Perhaps because the policies McCain supported these past eight years and wants to continue are pretty hard to defend. But it's not just McCain's role in the current crisis that they're avoiding. The backward economic philosophy and culture of corruption that helped create the current crisis are looking more and more like the other major financial crisis of our
time...During the savings and loan crisis of the late '80s and early '90s, McCain's political favors and aggressive support for deregulation put him at the center of the fall of Lincoln Savings and Loan, one of the largest in the country. More than 23,000 investors lost their savings.
One blogger--Daniel Libit, in Politico.com--analyzes repercussions of McCain's tenure on the committee:
Supporters credit him with being open-minded and say he ran the committee with a steady, moderate hand during his stints in the chair. But critics who worked with the committee at the time contend that McCain avoided policy debates and sometimes seemed apathetic — and that his staff was too cozy with lobbyists.
Experts who have worked with the committee or follow its deliberations paint a picture of McCain’s tenure as unremarkable and sometimes contradictory — and often (but not always) fueled by a deregulatory bent.
“He tended not to be a leader, strangely enough,” said the Heritage Foundation’s James Gattuso, who covers regulatory issues for the conservative think tank. “You had a lot of initiatives where it would be [former Sen.] George Allen or [Sen.] John Sununu or some other Republican taking [the lead] on a particular issue. Maybe he was picking his battles carefully, but he wasn’t out front, which was strange.”
One of the cardinal sins of the Bush/Cheney Misadministration is getting in bed with corporations. They let the foxes guard the henhouse, and the economy is in shambles as a result.
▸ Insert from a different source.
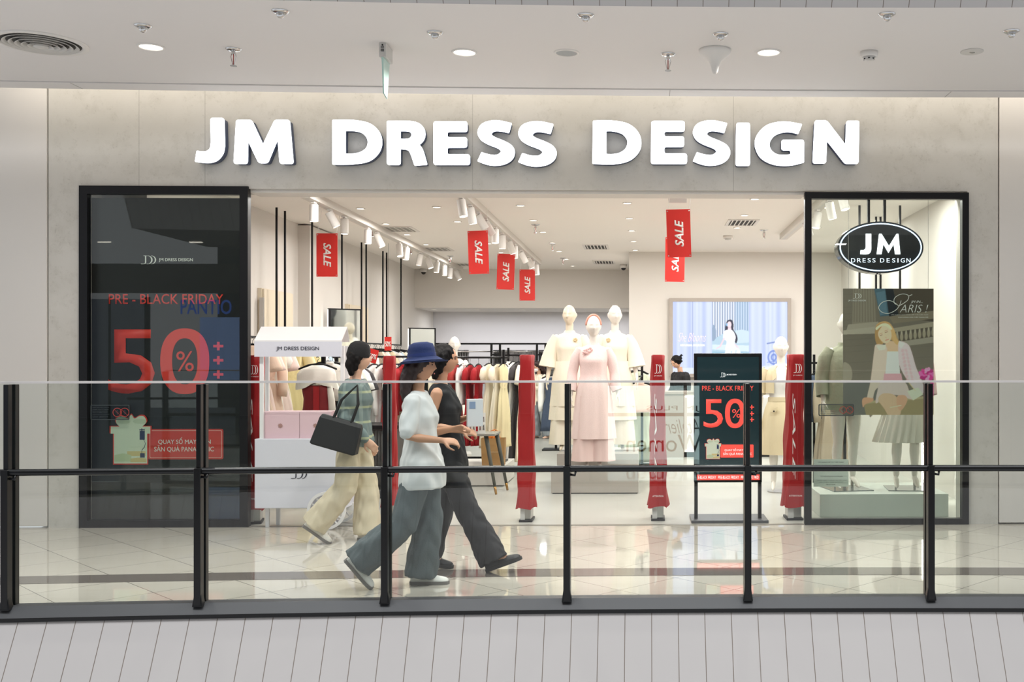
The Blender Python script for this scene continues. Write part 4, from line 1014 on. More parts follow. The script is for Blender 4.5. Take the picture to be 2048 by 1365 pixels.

McCain followed this example in many case as the Commerce Committee chair.
You can prevent this kind of chicanery and pain in 2009. Stop electing dumb leaders like George W. Bush. Bush has embarrassed us too many times. Sarah Palin has embarrassed the McCain campaign several times--most recently with failures to name any newspapers she reads when asked directly by Katie Couric!
The exchange, published by the British news agency The Telegraph:
In the latest clip, which is already being viewed on video-sharing site YouTube, Ms Couric asks: "When it comes to establishing your world view, I was curious, what newspapers and magazines did you regularly read before you were tapped for this to stay informed and to understand the world?"
Mrs Palin replies: "I've read most of them, again with a great appreciation for the press, for the media."
Ms Couric: "What, specifically?"
Mrs Palin: "Um, all of them, any of them that have been in front of me all these years."
Ms Couric: "Can you name a few?"
Mrs Palin: "I have a vast variety of sources where we get our
news, too. Alaska isn't a foreign country, where it's kind of suggested, 'wow, how could you keep in touch with what the rest of Washington, D.C., may be thinking when you live up there in Alaska?' Believe me, Alaska is like a microcosm of America."
Again: John McCain and Sarah Palin are too dumb to lead America. They don't care enough about you to lead America. And they are lying just to get your votes.
Elect Barack Obama. Elect a smart, compassionate man who works for you, not for corporations, and not against you.